PEP 318: Is chaining decorators even possible?

Michele Simionato mis6 at pitt.edu
Thu Jun 12 13:54:59 EDT 2003


Kevin Smith <Kevin.Smith at sas.com> wrote in message news:<20030612080349419-0400 at braeburn.themorgue.org>...
> It has been brought up a couple of times in other threads that simply 
> chaining descriptors won't work (i.e. classmethod(synchronized(foo))).  
> Another possibility was to use subclassing (i.e. type('newtype',(
> classmethod,synchronized,{})(foo)).  When I wrote PEP 318, I wasn't sure 
> myself if it was possible to chain them, but I figured someone would 
> point it out if it wasn't.  So my question is, is it even possible to 
> chain decorators in a general way? 

Here is a bare bone implementation (i.e. written in 5 minutes and probably
buggy) to show how it would work the multiple inheritance way:


class chatty(object):
    "custom decorator, printing a message when the attribute is accessed"
    def __get__(self,obj,cls):
        print "Accessing %s" % self
        return super(chatty,self).__get__(obj,cls)

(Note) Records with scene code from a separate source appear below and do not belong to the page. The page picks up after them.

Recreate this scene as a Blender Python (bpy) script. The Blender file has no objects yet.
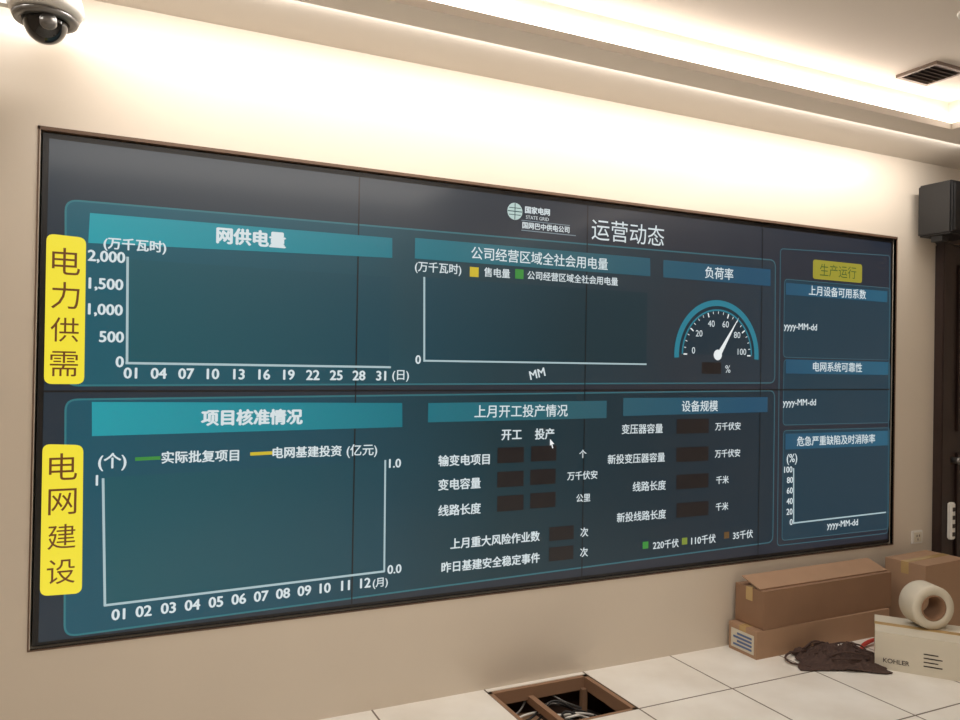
import bpy, bmesh, random
from math import *
from mathutils import Vector, Matrix
random.seed(4)
col=bpy.context.scene.collection
def L(r,g,b):
    f=lambda c:(c/255/12.92) if c/255<=.04045 else ((c/255+.055)/1.055)**2.4
    return (f(r),f(g),f(b),1)
# ---------------------------------------------------------------- materials
def mat(name,c,rough=.5,metal=0,spec=.5,em=None,es=0,noise=0,nscale=8,bump=0,coat=0):
    m=bpy.data.materials.new(name);m.use_nodes=True;nt=m.node_tree;p=nt.nodes['Principled BSDF']
    p.inputs['Base Color'].default_value=c;p.inputs['Roughness'].default_value=rough;p.inputs['Metallic'].default_value=metal
    p.inputs['Specular IOR Level'].default_value=spec;p.inputs['Coat Weight'].default_value=coat
    if coat and rough>.2: p.inputs['Coat Roughness'].default_value=.16
    if em: p.inputs['Emission Color'].default_value=em;p.inputs['Emission Strength'].default_value=es
    if noise or bump:
        tc=nt.nodes.new('ShaderNodeTexCoord');n=nt.nodes.new('ShaderNodeTexNoise');n.inputs['Scale'].default_value=nscale;n.inputs['Detail'].default_value=6
        nt.links.new(tc.outputs['Object'],n.inputs['Vector'])
        if noise:
            mx=nt.nodes.new('ShaderNodeMix');mx.data_type='RGBA';mx.inputs['A'].default_value=c
            mx.inputs['B'].default_value=tuple(x*(1-noise) for x in c[:3])+(1,)
            nt.links.new(n.outputs['Fac'],mx.inputs['Factor']);nt.links.new(mx.outputs['Result'],p.inputs['Base Color'])
        if bump:
            b=nt.nodes.new('ShaderNodeBump');b.inputs['Strength'].default_value=bump;b.inputs['Distance'].default_value=.01
            nt.links.new(n.outputs['Fac'],b.inputs['Height']);nt.links.new(b.outputs['Normal'],p.inputs['Normal'])
    return m
def screenmat(name,stops,axis=0,lo=0,hi=5.15,gain=1.0,rough=.3,noise=0.0):
    """lit LCD content: emission colour ramp along the display, satin glass"""
    m=bpy.data.materials.new(name);m.use_nodes=True;nt=m.node_tree;p=nt.nodes['Principled BSDF']
    p.inputs['Base Color'].default_value=L(22,25,29);p.inputs['Roughness'].default_value=rough
    p.inputs['Coat Weight'].default_value=.3;p.inputs['Coat Roughness'].default_value=.12
    tc=nt.nodes.new('ShaderNodeTexCoord');sp=nt.nodes.new('ShaderNodeSeparateXYZ');mr=nt.nodes.new('ShaderNodeMapRange')
    nt.links.new(tc.outputs['Object'],sp.inputs[0]);nt.links.new(sp.outputs[axis],mr.inputs['Value'])
    mr.inputs['From Min'].default_value=lo;mr.inputs['From Max'].default_value=hi
    r=nt.nodes.new('ShaderNodeValToRGB');e=r.color_ramp.elements
    while len(e)<len(stops): e.new(.5)
    for el,(pos,c) in zip(e,stops): el.position=pos;el.color=c
    if noise:
        n=nt.nodes.new('ShaderNodeTexNoise');n.inputs['Scale'].default_value=1.3;nt.links.new(tc.outputs['Object'],n.inputs['Vector'])
        ma=nt.nodes.new('ShaderNodeMath');ma.operation='MULTIPLY_ADD';ma.inputs[1].default_value=noise;nt.links.new(n.outputs['Fac'],ma.inputs[0]);nt.links.new(mr.outputs[0],ma.inputs[2])
        nt.links.new(ma.outputs[0],r.inputs[0])
    else: nt.links.new(mr.outputs[0],r.inputs[0])
    nt.links.new(r.outputs[0],p.inputs['Emission Color']);p.inputs['Emission Strength'].default_value=gain
    return m
def flat(name,c,g=1.0): return screenmat(name,[(0,c),(1,c)],gain=g)
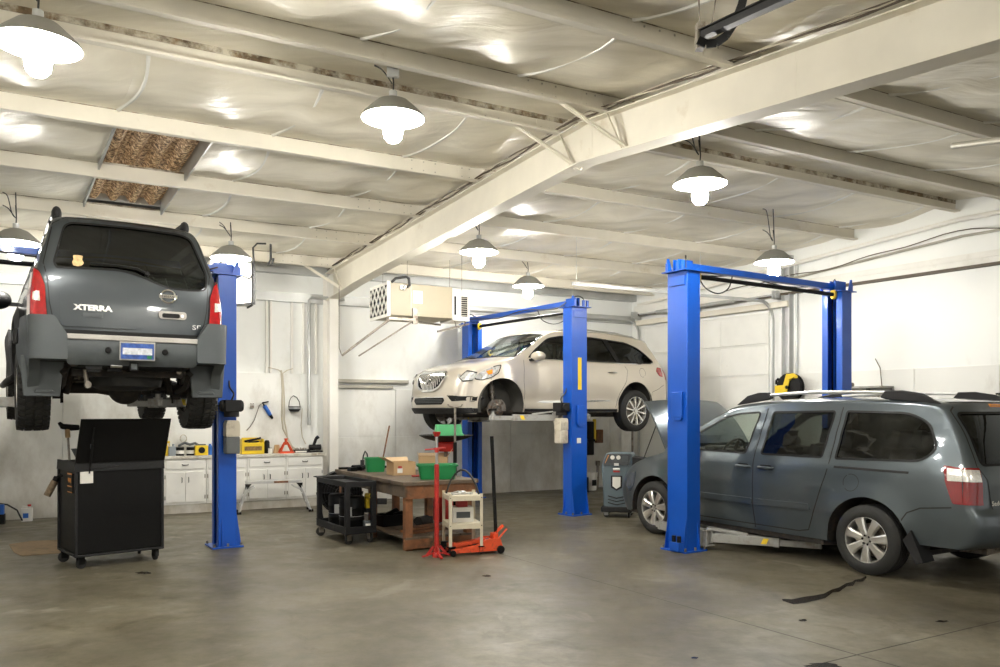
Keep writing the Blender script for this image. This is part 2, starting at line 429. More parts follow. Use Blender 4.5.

class chattyclassmethod(chatty,classmethod): pass

class C(object):
    # would be def ccm(cls)[chatty,classmethod]:		
    def ccm(cls):
        return 'This is a chattyclassmethod of %s' % cls
    ccm=chattyclassmethod(ccm)
    
c=C()
print C.ccm()
print c.ccm()

with output:

Accessing <__main__.chattyclassmethod object at 0x403143ec>
This is a chattyclassmethod of <class '__main__.C'>
Accessing <__main__.chattyclassmethod object at 0x403143ec>
This is a chattyclassmethod of <class '__main__.C'>

Notice that currently classmethod is not cooperative, therefore it
would not work in the other order:

class classmethodchatty(classmethod,chatty): pass

class C(object):
    def cmc(cls):
        return 'This is a classmethodchatty of %s' % cls
    cmc=classmethodchatty(cmc)

c=C()
print C.cmc()
print c.cmc()
This is a chattyclassmethod of <class '__main__.C'>
This is a chattyclassmethod of <class '__main__.C'>

This is why I said classmethod and staticmethods should be reimplemented
(even more so if you want to use Steven's solution).